Dett expressed his compositional goals in the following way:
We have this wonderful store of folk music—the melodies of an enslaved people…. But this store will be of no value unless we utilize it, unless we treat it in such manner that it can be presented in choral form, in lyric and operatic works, in concertos and suites and salon music—unless our musical architects take the rough timber of Negro themes and fashion from it music which will prove that we, too, have national feelings and characteristics, as have the European peoples whose forms we have zealously followed for so long.
After resigning from the Hampton Institute, Dett served as the choral conductor for NBC radio broadcasts. It was during this period that he wrote the oratorio, The Ordering of Moses, which we are offering today and for two subsequent “Musical Moments.” This work, true to his goals and depicting the Biblical story of Moses, was premiered in May 1937 at the Cincinnati May Festival with a chorus of 350 singers and the Cincinnati Symphony Orchestra.

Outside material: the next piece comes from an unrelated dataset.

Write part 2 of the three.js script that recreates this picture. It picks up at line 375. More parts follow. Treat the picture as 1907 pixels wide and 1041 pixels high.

This performance comes from our April 2018 concert where the Bach Festival Choir joined forces with the Bethune Cookman University Concert Choir, Terrance L. Lane conductor. It features soloists soprano Othalie Graham, mezzo-soprano Krysty Swann, tenor Samuel McKelton, bass Kevin Deas, and our principal cellist Brenda Higgins. We hope you enjoy this rarely heard, poignant masterwork.
-John V. Sinclair
“And so by fateful chance the African American folks song…the rhythmic cry of the slave…stands today not simply as the sole American music, but as the beautiful expression of human experience born this side of the seas….It still remains as the singular spiritual heritage of this nation and the greatest gift of the African-American music.”